Ultimately, McGerr argues, the biggest impact of reformers came with their focus on a strategy McGerr calls “educational electioneering.” Political organizations formed to print tracts and pamphlets, first coalescing on the issue of tariff reform (though to little effect). Rather than take away the vote from the masses, reformers sought to educate and enlighten them so that they would make better electoral choices. Most of the extra-partisan reform organizations were not very successful, but they did contribute to a broad change in political style as their methods were incorporated by the parties. But “educational” reform efforts did make substantial gains in a few areas, most notably in civil service and ballot reform. The Pendleton Act of 1883 served as an opening salvo in civil service reform on the federal level. The institution of the secret or “Australian” ballot system, in which the government, rather than parties, printed ballots, allowed political preference to be a matter of private preference rather than public party allegiance.

During the 1870s and 1880s, reformers tried to replace the ideal of party with the ideal of business practice. “In place of emotional party spirit, they offered a cool, social scientific politics of education,” McGerr notes. He furthermore argues that although reform politics wounded the party system, they did not destroy it. Reformers did, however, provided a detachment from political partisanship that signaled the forthcoming political style of the twentieth century. Even the most die-hard party hacks adopted the progressive’s educational campaigning methods, so much so that by 1892, these techniques had almost entirely displaced emotional, spectacular displays. Governor Samuel J. Tilden, an ardent Democrat and protégé of Martin Van Buren, plays a key role as a figure bridging the gap between reform and partisanship. Tilden was an unabashed creature of party politics, but as a wealthy and cultivated man, was also sympathetic to social scientific approaches to the problems of the day. He rose to prominence as a railroad attorney and was convinced of the power of highly centralized business organization through that experience. He led the overthrow of the Tweed Ring in the early 1870s, and owed much of his election to the governorship in 1874 to the reformers. He disdained the old spectacular style and used progressive educational methods within a party framework. He relied on Abram S. Hewitt, the congressman and Democratic national chairman, to create a “Literary Bureau” to disseminate publication to make the successful case for Tilden’s presidential nomination in 1876. While Tilden failed to win the election, his methods were widely employed through the rest of the century.

Around the twentieth century, McGerr describes a major transformation of the press that had a direct effect on the demise of the partisan style. In the mid-nineteenth century, the vast majority of newspapers were firmly aligned with a party. Local newspapers benefited from this arrangement. Their finances were so marginal that many relied on their party connections to receive contracts to print ballots, campaign literature, and government documents. After the Civil War, newspapers began to outgrow this dependence, as technological advances allowed them to reach a broader readership, especially in big cities. McGerr divides newspapers’ new relationship to political affairs into three different categories: partisan, independent, and sensational.
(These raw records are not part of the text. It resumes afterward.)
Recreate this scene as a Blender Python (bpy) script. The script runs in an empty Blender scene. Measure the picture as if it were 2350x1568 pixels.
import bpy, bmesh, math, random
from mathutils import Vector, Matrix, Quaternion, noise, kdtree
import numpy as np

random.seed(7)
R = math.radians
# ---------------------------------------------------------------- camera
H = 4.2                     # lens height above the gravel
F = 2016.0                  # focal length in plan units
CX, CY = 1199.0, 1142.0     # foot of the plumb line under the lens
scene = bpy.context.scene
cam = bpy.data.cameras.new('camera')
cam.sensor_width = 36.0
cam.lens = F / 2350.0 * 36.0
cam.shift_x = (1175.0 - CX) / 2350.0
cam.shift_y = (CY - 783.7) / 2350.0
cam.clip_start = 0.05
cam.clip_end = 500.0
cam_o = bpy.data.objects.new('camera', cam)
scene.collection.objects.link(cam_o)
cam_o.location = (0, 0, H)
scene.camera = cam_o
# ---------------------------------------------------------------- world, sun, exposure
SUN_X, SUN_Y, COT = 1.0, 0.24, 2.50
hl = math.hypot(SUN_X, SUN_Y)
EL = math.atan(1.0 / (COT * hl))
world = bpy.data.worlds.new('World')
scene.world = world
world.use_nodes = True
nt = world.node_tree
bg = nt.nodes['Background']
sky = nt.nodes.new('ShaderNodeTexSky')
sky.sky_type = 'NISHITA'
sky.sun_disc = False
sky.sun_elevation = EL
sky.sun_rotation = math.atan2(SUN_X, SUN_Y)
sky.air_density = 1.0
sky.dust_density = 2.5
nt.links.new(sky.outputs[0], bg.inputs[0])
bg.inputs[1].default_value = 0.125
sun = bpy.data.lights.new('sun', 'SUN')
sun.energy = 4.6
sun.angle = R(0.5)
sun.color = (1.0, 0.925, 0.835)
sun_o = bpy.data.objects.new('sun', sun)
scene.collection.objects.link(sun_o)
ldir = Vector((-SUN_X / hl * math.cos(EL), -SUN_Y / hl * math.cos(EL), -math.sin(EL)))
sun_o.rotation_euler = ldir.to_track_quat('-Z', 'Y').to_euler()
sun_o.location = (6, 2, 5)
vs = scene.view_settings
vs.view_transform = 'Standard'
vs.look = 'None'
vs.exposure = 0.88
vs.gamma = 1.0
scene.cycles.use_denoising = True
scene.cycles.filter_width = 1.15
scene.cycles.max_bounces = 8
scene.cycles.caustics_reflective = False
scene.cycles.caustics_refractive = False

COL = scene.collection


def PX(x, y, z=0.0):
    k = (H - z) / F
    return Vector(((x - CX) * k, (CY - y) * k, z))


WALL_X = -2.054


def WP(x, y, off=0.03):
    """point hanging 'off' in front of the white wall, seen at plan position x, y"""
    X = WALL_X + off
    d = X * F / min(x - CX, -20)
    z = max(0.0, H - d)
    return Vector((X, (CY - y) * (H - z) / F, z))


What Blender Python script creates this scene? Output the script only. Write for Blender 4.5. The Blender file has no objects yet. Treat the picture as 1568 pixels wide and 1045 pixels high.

McGerr distinguishes “independent” journalism from “sensationalism” along class lines: the former appealed to the upper class reformers (like the New York Times), while the latter appealed to the working classes (like Joseph Pulitzer’s New York World and Hearst’s papers). As in the cases of Joseph Pulitzer and William Randolph Hearst, editors pursued crusades that boosted circulation but sometimes clashed with the interests of the party with which they were nominally affiliated. He believes that with the rise of newspapers’ editorial independence, politics became more complex and less accessible, and therefore “the partisanship that sustained high voter turnout lost its cultural hegemony.”
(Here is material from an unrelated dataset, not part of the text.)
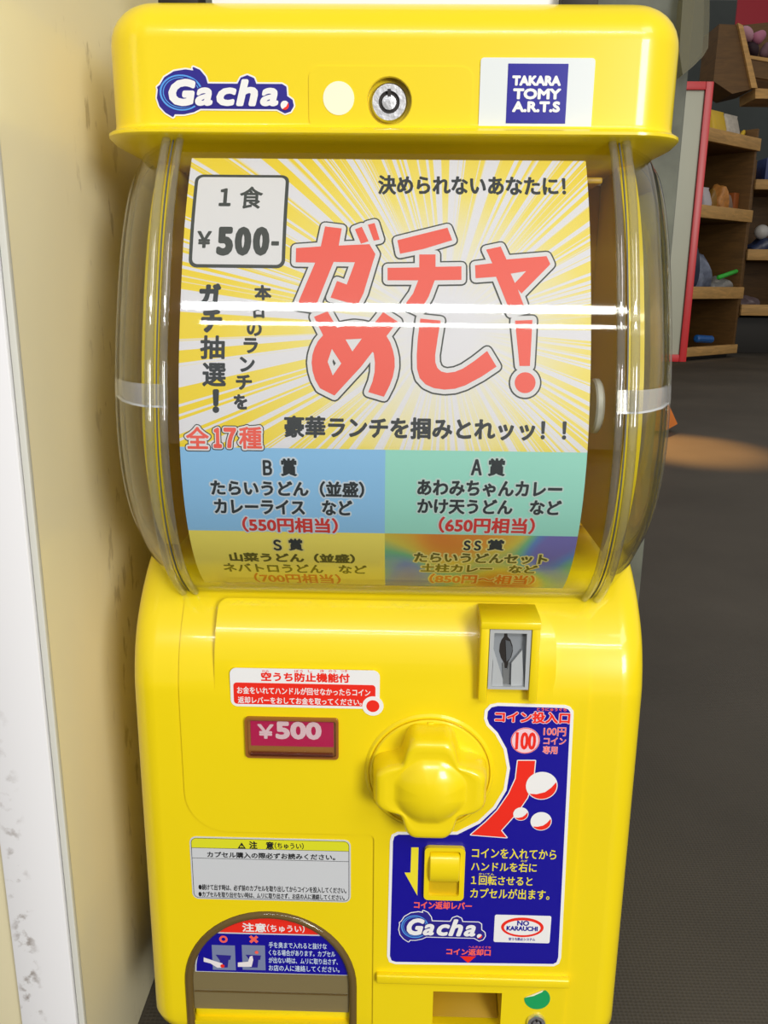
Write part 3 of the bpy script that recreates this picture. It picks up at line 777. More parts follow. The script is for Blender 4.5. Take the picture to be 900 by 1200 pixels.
T1('Ａ', (552, 538, 565, 557), hb(TXT, HALOG)); T1('賞', (572, 537, 592, 558), hb(TXT, HALOG))
T1('あわみちゃんカレー', (489, 563, 659, 582), hb(TXT, HALOG)); T1('かけ天うどん　など', (489, 585, 658, 603), hb(TXT, HALOG))
T1('（650円相当）', (514, 606, 627, 625), hb(PRED, HALOG))
T1('Ｓ', (320, 632, 330, 645), hb(TXT, HALOY)); T1('賞', (338, 631, 355, 645), hb(TXT, HALOY))
T1('山菜うどん（並盛）', (269, 648, 416, 659), [(OLIVE, .0004)]); T1('ネバトロうどん　など', (262, 661, 430, 671), [(OLIVE, .0003)])
T1('（700円相当）', (298, 672, 399, 683), [(PORANGE, .0003)])
T1('ＳＳ', (543, 633, 564, 645), hb(TXT, HALOY)); T1('賞', (571, 632, 591, 645), hb(TXT, HALOY))
T1('たらいうどんセット', (485, 648, 642, 660), hb(OLIVE, HALOY)); T1('土柱カレー　など', (493, 661, 630, 671), hb(OLIVE, HALOY))
T1('（850円〜相当）', (503, 673, 627, 684), hb(PORANGE, HALOY))
# the big hand-cut characters, each as its own shape
A5 = lambda pts: [PS.uv(335 + x / 5, 240 + y / 5) for x, y in pts]
A4 = lambda pts: [PS.uv(440 + x / 4.09, 250 + y / 4.09) for x, y in pts]
def big(parts):
    k = Ink(PS)
    for i, lps in enumerate(parts): k.poly(lps, [(DARK, .0031)], .00012 + i * .000004)
    for i, lps in enumerate(parts): k.poly(lps, [(PAPERW, .0023)], .0002 + i * .000004)
    for lps in parts: k.poly(lps, [(CORAL, 0)], .00028)
    return k.done('big_character', po)
big([[A5([(230, 128), (328, 140), (310, 240), (490, 232), (525, 290), (455, 520), (420, 590), (262, 545), (300, 447), (357, 468), (405, 338), (280, 336), (170, 610), (65, 592), (172, 340), (58, 338), (60, 255), (205, 245)])],
     [A5([(405, 145), (445, 130), (485, 215), (440, 230)])], [A5([(480, 118), (520, 108), (550, 205), (515, 212)])]])
big([[A5([(165, 657), (245, 625), (300, 722), (345, 708), (400, 700), (455, 706), (500, 718), (570, 630), (655, 685), (590, 770), (612, 808), (628, 855), (637, 900), (638, 950), (628, 1005), (608, 1060), (575, 1125), (483, 1098), (508, 1035), (520, 980), (522, 925), (515, 870), (508, 862), (440, 950), (285, 1118), (200, 1075), (172, 1025), (157, 975), (151, 925), (156, 880), (168, 840), (188, 800), (218, 765)]),
     A5([(350, 790), (445, 785), (390, 860)]), A5([(270, 845), (325, 930), (275, 1000), (245, 920)])]])
big([[A4([(105, 130), (345, 70), (368, 130), (230, 172), (118, 195)])], [A4([(210, 198), (288, 198), (288, 257), (412, 255), (412, 320), (284, 322), (255, 400), (212, 475), (140, 440), (180, 385), (205, 322), (58, 322), (58, 262), (210, 260)])]])
big([[A4([(530, 175), (600, 160), (628, 222), (820, 206), (838, 245), (700, 385), (682, 365), (718, 462), (648, 480), (578, 305), (480, 312), (477, 250), (560, 240)]), A4([(648, 290), (722, 278), (668, 335)])]])
big([[A4([(215, 505), (312, 515), (298, 600), (286, 680), (287, 715), (297, 742), (315, 758), (342, 765), (380, 760), (420, 744), (475, 707), (535, 660), (580, 735), (510, 782), (430, 825), (380, 841), (330, 845), (280, 838), (240, 820), (212, 790), (199, 745), (198, 680), (203, 600)])]])
big([[A4([(668, 515), (752, 512), (740, 732), (690, 732)])], [circ(A4([(717, 812)])[0], A4([(767, 812)])[0][0] - A4([(717, 812)])[0][0], 28)]])

# ============================================================ STICKERS AND FITTINGS ON THE FRONT
PP = Plane(FY - .0012)               # surface of the raised panel
def panel_plate(name, loops, t, m_, parent, off=0, surf=PP): return plate(name, surf, loops, off, off + t, m_, parent)
# red and white notice
nt_ = panel_plate('notice_sticker', [rr_px(PP, 270, 784, 445, 829, .004)], .0003, WHITE, mach); nt_['label'] = 'white sticker with red text box above the price window'
panel_plate('red_box', [rr_px(PP, 274, 801, 440, 826, .002)], .0001, RED, nt_, .0003)
panel_plate('red_dot_border', [circ(PP.uv(437, 827), .0062)], .00035, WHITE, nt_, .0001)
panel_plate('red_dot', [circ(PP.uv(437, 827), .0038)], .0001, RED, nt_, .00045)
text(PP, '空うち防止機能付', (306, 788, 410, 799), [(RED, .00026)], .00035, nt_)
for s_, a, b in (('から', 307, 315), ('ぼう', 345, 355), ('し', 361, 366), ('き', 375, 380), ('のう', 385, 394), ('つき', 399, 407)):
    text(PP, s_, (a, 784.6, b, 787.6), [(RED, .00003)], .00035, nt_, name='reading_aid')
text(PP, 'お金をいれてハンドルが回せなかったらコイン', (278, 805.5, 434, 814), [(WHITE, .00008)], .00048, nt_)
text(PP, '返却レバーをおしてお金を取ってください。', (279, 817, 424, 825), [(WHITE, .00008)], .00048, nt_)

# price window
u0, v0, u1, v1 = uvbox(PP, 288, 840, 397, 887)
pw = panel_plate('price_window', [rrect(u0, u1, v0, v1, .0022, n=4), rrect(u0 + .0016, u1 - .0016, v0 + .0016, v1 - .0016, .0014, n=4)], .0022, mat('brown_clear_frame', srgb(150, 96, 40), .12), mach)
pw['label'] = 'small clear-covered window holding the price card'
panel_plate('backing', [rrect(u0 + .001, u1 - .001, v0 + .001, v1 - .001, .001, n=3)], .0002, mat('window_backing', srgb(166, 112, 52), .3), pw, .0001)
a0, b0, a1, b1 = uvbox(PP, 294, 845, 391, 874)
panel_plate('price_card', [[(a0, b0), (a1, b0), (a1, b1), (a0, b1)]], .0003, MAGENTA, pw, .0003)
text(PP, '￥', (302, 848, 321, 865), [(PINKW, .0004)], .0007, pw); text(PP, '500', (323, 845, 377, 866), [(PINKW, .0008)], .0007, pw)
bm = bmesh.new(); box(bm, u0 + .0012, u1 - .0012, FY - .0012 - .0030, FY - .0012 - .0012, v0 + .0012, v1 - .0012); bm_obj('clear_cover', bm, CLEAR, pw, .0007)
bm = bmesh.new(); box(bm, u0 + .003, u1 - .003, FY - .0052, FY - .0028, v0 + .0022, v0 + .0045); bm_obj('cover_lip', bm, clear('lip_clear', (.8, .6, .5, 1), .05, ior=1.9), pw, .0006)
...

The election of 1896, according to McGerr, was a watershed in that it marked a turn away from educational electioneering. The depression that hit in the early 1890s dealt a decisive blow to the Cleveland political style, and the nomination of William Jennings Bryan sent monied Democratic backers fleeing to the Republican camp. With the brilliant campaign manager, Marcus A. Hanna, running the show, and a huge war chest for the first time substantially funded by corporations terrified by the prospect of a Bryan presidency, the McKinley campaign staged a carefully orchestrated and centralized effort that combined spectacular and educational techniques with those of the emerging advertising industry (thus McGerr’s moniker for the new style, “Advertised Politics”). Bryan, with far less money and organizational strength, nonetheless employed similar techniques. The campaigns focused on the candidates’ individual personalities, cementing a new kind of relationship with the press by providing “human interest” stories about candidates. By 1904, the Republicans were sending out significantly less “educational” campaign literature and focusing much more attention on the press. Theodore Roosevelt proved masterful in his command of this new relationship to the media.

The new style was a better fit with the emergent culture of leisure, the glorification of consumption, and the deterioration of local communal ties. By the 1920s, political parades and bonfires could not compete with movie houses and radio; the former seemed “old-fashioned” and hokey. In general, parties could no longer rely on direct appeals to partisanship. McGerr argues that the “Get-Out-the-Vote” movement, an effort by Northerner upper-class intellectuals of the reformist tradition in the 1920s, sought to undo the damage to voter turnout that their predecessors had done, but it proved a total exercise in futility as turnout plunged to new lows. Only the Depression and the New Deal briefly revived voter interest as presidential election turnouts climbed back up to 70 percent in the North. Crisis inspired participation, and the parties at this time once again more clearly reflected social divisions. But even this era never rivaled the heights of voter turnout in the 1880s and 1890s. By the 1980s, even the urban political machines, the last stronghold of traditional partisan politics, had faded. McGerr also argues that the eclipse of partisanship also has meant the eclipse of radical electoral politics. He points to the Greenbackers, Knights of Labor, the Populists, and later, the Socialists, as all fostered by a partisan environment, concluding that the partisan political culture did not create a nation of passive observers.